Os príncipes não devem acusar a má sorte quando perdem os seus principados, mas apenas o seu diletantismo ou covardia.

Citando:

“As únicas defesas que são boas, seguras e duradoiras, são as que dependem de ti e da tua virtude.”

Mais uma válida em todas as épocas; parafraseando:

Enquanto muitos reconheciam a inutilidade da ação humana face aos desígnios divinos e o acaso, Maquiavel atribui ao livre arbítrio a responsabilidade de metade dos acontecimentos, recorrendo à metáfora dos danos provocados pelo extravasamento sazonal dos rios em que, nos intervalos, o homem pode minimizá-los com a sua ação.

Citando:

“…um príncipe que se apoie totalmente na fortuna, cai, mal a fortuna muda.”

Parafraseando (“grande metáfora”):

As circunstâncias condicionam o sucesso ao príncipe que possua as virtudes que melhor se adequem ao momento, revelando a importância da sua capacidade de ser flexível.

Maquiavel valoriza mais a ousadia do que a prudência pelo facto de considerar a fortuna feminina; tal como a submissão da mulher, a submissão da fortuna exige contrariação e espancamento, comprovado pela preferência dquelas pelos jovens, devido ao espírito ardoroso destes.

Sublime; cito:

“Deus não quer fazer tudo, para não nos privar do livre arbítrio e do quinhão de glória que nos cabe.” (uau!)

Agora uma frase de Tito Lívio citado por Maquiavel, em latim, da maior relevância em todos os tempos, quer para governantes, quer para governados:

“É justa a guerra para aqueles que dela necessitam; e são sagradas as armas quando nelas repousa a única esperança.”

Parafraseando:

Nada confere tanta glória e respeito a um novo príncipe como as novas leis e instituições que cria, quando são grandiosas e bem alicerçadas.
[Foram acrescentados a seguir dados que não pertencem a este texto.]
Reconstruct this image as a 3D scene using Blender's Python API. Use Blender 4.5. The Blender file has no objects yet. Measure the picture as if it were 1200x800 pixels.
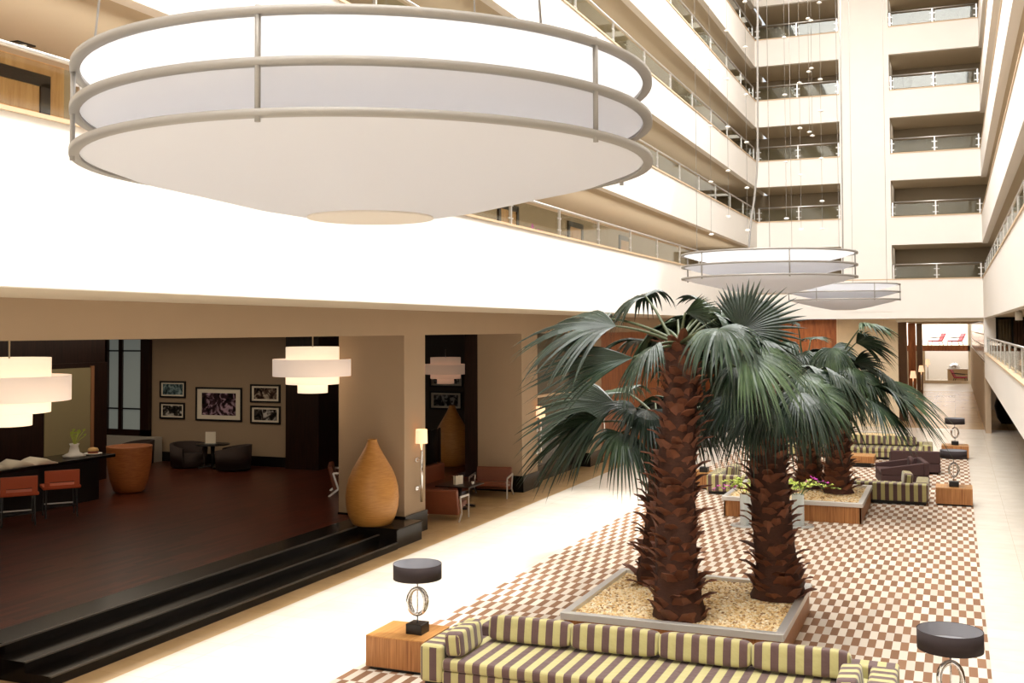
import bpy, bmesh, math, random
from mathutils import Vector, Matrix, Euler
C = bpy.context.scene.collection
PI = math.pi
R = math.radians
rnd = random.Random(7)

# ------------------------------------------------------------------ camera
F, YAW, PITCH, ROLL, SY = 1266.23, .3878, .034, -.0043, -57.14
EYE = Vector((0, 0, 5.0))
FW = Vector((-math.sin(YAW)*math.cos(PITCH), math.cos(YAW)*math.cos(PITCH), math.sin(PITCH)))
RT0 = Vector((math.cos(YAW), math.sin(YAW), 0)); UP0 = RT0.cross(FW)
RT = math.cos(ROLL)*RT0 + math.sin(ROLL)*UP0
UP = -math.sin(ROLL)*RT0 + math.cos(ROLL)*UP0
cam = bpy.data.cameras.new('camera'); camo = bpy.data.objects.new('camera', cam); C.objects.link(camo)
M = Matrix((RT, UP, -FW)).transposed().to_4x4(); M.translation = EYE
camo.matrix_world = M
cam.sensor_width = 36; cam.lens = F/1200*36; cam.shift_y = SY/1200
cam.clip_start = .05; cam.clip_end = 400
bpy.context.scene.camera = camo
def ray(x, y): return FW + RT*((x-600)/F) - UP*((y-(400+SY))/F)
def at_y(x, y, Y):                      # survey: the point seen at (x, y) on the plane at distance Y
    d = ray(x, y); return EYE + d*(Y/d.y)

# ------------------------------------------------------------------ mesh builder
class MB:
    def __init__(s): s.v=[]; s.f=[]; s.sm=[]
    def add(s, vs, fs, smooth=False):
        b=len(s.v); s.v += [tuple(v) for v in vs]; s.f += [tuple(i+b for i in f) for f in fs]; s.sm += [smooth]*len(fs); return s
    def box(s, x0,y0,z0,x1,y1,z1):
        x0,x1=min(x0,x1),max(x0,x1); y0,y1=min(y0,y1),max(y0,y1); z0,z1=min(z0,z1),max(z0,z1)
        return s.add([(x0,y0,z0),(x1,y0,z0),(x1,y1,z0),(x0,y1,z0),(x0,y0,z1),(x1,y0,z1),(x1,y1,z1),(x0,y1,z1)],
              [(0,3,2,1),(4,5,6,7),(0,1,5,4),(1,2,6,5),(2,3,7,6),(3,0,4,7)])
    def cbox(s, cx,cy,cz,w,d,h): return s.box(cx-w/2,cy-d/2,cz-h/2,cx+w/2,cy+d/2,cz+h/2)
    def lathe(s, prof, c=(0,0,0), n=32, capb=True, capt=True, smooth=True):
        vs=[]; fs=[]
        for (r,z) in prof:
            for i in range(n):
                a=2*PI*i/n; vs.append((c[0]+r*math.cos(a), c[1]+r*math.sin(a), c[2]+z))
        for k in range(len(prof)-1):
            for i in range(n):
                j=(i+1)%n; fs.append((k*n+i,k*n+j,(k+1)*n+j,(k+1)*n+i))
        s.add(vs,fs,smooth); b=len(s.v)-len(vs)
        if capb: s.f.append(tuple(b+i for i in reversed(range(n)))); s.sm.append(False)
        if capt: s.f.append(tuple(b+(len(prof)-1)*n+i for i in range(n))); s.sm.append(False)
        return s
    def tube(s, pts, r, n=8, cap=True, closed=False, rs=None):
        pts=[Vector(p) for p in pts]; m=len(pts); vs=[]; fs=[]
        pn=None
        for k,p in enumerate(pts):
            if closed: t=(pts[(k+1)%m]-pts[k-1])
            else: t=(pts[min(k+1,m-1)]-pts[max(k-1,0)])
            t.normalize()
            if pn is None:
                a=Vector((0,0,1)) if abs(t.z)<.9 else Vector((1,0,0)); u=t.cross(a).normalized()
            else:
                u=(pn-t*pn.dot(t)); u=u.normalized() if u.length>1e-6 else t.orthogonal().normalized()
            pn=u; w=t.cross(u); rr=rs[k] if rs else r
            for i in range(n):
                a=2*PI*i/n; vs.append(p+u*(rr*math.cos(a))+w*(rr*math.sin(a)))
        for k in range(m if closed else m-1):
            k2=(k+1)%m
            for i in range(n):
                j=(i+1)%n; fs.append((k*n+i,k*n+j,k2*n+j,k2*n+i))
        if cap and not closed:
            fs.append(tuple(reversed(range(n)))); fs.append(tuple((m-1)*n+i for i in range(n)))
        return s.add(vs,fs,True)
    def bar(s, a, b, w, h):               # rectangular bar between two points
        a=Vector(a); b=Vector(b); t=(b-a).normalized(); up=Vector((0,0,1)) if abs(t.z)<.95 else Vector((0,1,0))
        u=t.cross(up).normalized()*(w/2); q=u.cross(t).normalized()*(h/2)
        vs=[p+sx*u+sz*q for p in (a,b) for sx,sz in ((-1,-1),(1,-1),(1,1),(-1,1))]
        return s.add(vs,[(0,1,2,3),(7,6,5,4),(0,4,5,1),(1,5,6,2),(2,6,7,3),(3,7,4,0)])
    def ring(s, R_, w, h, c=(0,0,0), n=72):  # flat band ring, rectangular section
        return s.lathe([(R_-w/2,-h/2),(R_+w/2,-h/2),(R_+w/2,h/2),(R_-w/2,h/2),(R_-w/2,-h/2)],c,n,False,False,True)
    def puff(s, w,d,h, c=(0,0,0), e=.35, n=10, rot=None, sag=0.0):   # soft cushion: superellipsoid block
        def sp(v,e): return math.copysign(abs(v)**e, v)
        vs=[]; fs=[]; nu=n*4; nv=n*2
        for i in range(nv+1):
            t=-PI/2+PI*i/nv
            for j in range(nu):
                a=2*PI*j/nu
                p=Vector((w/2*sp(math.cos(t),e)*sp(math.cos(a),e), d/2*sp(math.cos(t),e)*sp(math.sin(a),e), h/2*sp(math.sin(t),e*1.5)))
                if sag: p.z -= sag*(1-(2*p.x/w)**2)*(1 if p.z>0 else 0)
                if rot: p=rot@p
                vs.append((p.x+c[0],p.y+c[1],p.z+c[2]))
        for i in range(nv):
            for j in range(nu):
                k=(j+1)%nu; fs.append((i*nu+j,i*nu+k,(i+1)*nu+k,(i+1)*nu+j))
        return s.add(vs,fs,True)
    def build(s, name, mat, parent=None, bevel=0, uv=None, seg=2):
        me=bpy.data.meshes.new(name); me.from_pydata(s.v,[],s.f)
        me.polygons.foreach_set('use_smooth', s.sm); me.materials.append(mat)
        if uv:
            ul=me.uv_layers.new(name='stripe')
            for p in me.polygons:
                for li in p.loop_indices:
                    ul.data[li].uv=uv(p.normal, me.vertices[me.loops[li].vertex_index].co)
        me.update()
        o=bpy.data.objects.new(name,me); C.objects.link(o)
        if parent is not None: o.parent=parent
        if bevel:
            b=o.modifiers.new('edge','BEVEL'); b.width=bevel; b.segments=seg; b.limit_method='ANGLE'; b.angle_limit=R(40)
        return o
def tag(o, label=None, cat=None, group=None, kind=None):
    if label: o['label']=label
    if cat: o['category']=cat
    if group: o['group']=group
    if kind: o['kind']=kind
    return o
def thing(name, label, cat, loc=(0,0,0), rz=0, group=None):
    o=bpy.data.objects.new(name,None); C.objects.link(o); o.location=loc; o.rotation_euler=(0,0,rz)
    o.empty_display_size=.1
    return tag(o,label,cat,group)
def solo(mb, name, mat, label, cat, loc=(0,0,0), rz=0, group=None, **k):
    o=mb.build(name,mat,None,**k); o.location=loc; o.rotation_euler=(0,0,rz); return tag(o,label,cat,group)
def struct(name, mb, mat, **k): return tag(mb.build(name,mat,**k),kind='structure')
def copy_tree(o, parent=None):
    c=o.copy(); C.objects.link(c)
    if parent is not None: c.parent=parent
    for ch in o.children: copy_tree(ch,c)
    return c
def again(o, loc, rz=0, label=None):
    c=copy_tree(o); c.location=loc; c.rotation_euler=(0,0,rz)
    if label: c['label']=label
    return c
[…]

Atribui a sucessão dos inêxitos dos exércitos italianos à fraqueza das chefias, apesar da força, destreza e engenho dos soldados, dando como exemplos as batalhas de Taro, de Alexandria, Cápua, Génova, Vailà, Bolonha e Mestre.

Termina instigando o destinatário da obra a assumir os destinos da Itália contra os bárbaros, assegurando-lhe o apoio incondicional geral e citando Petrarca.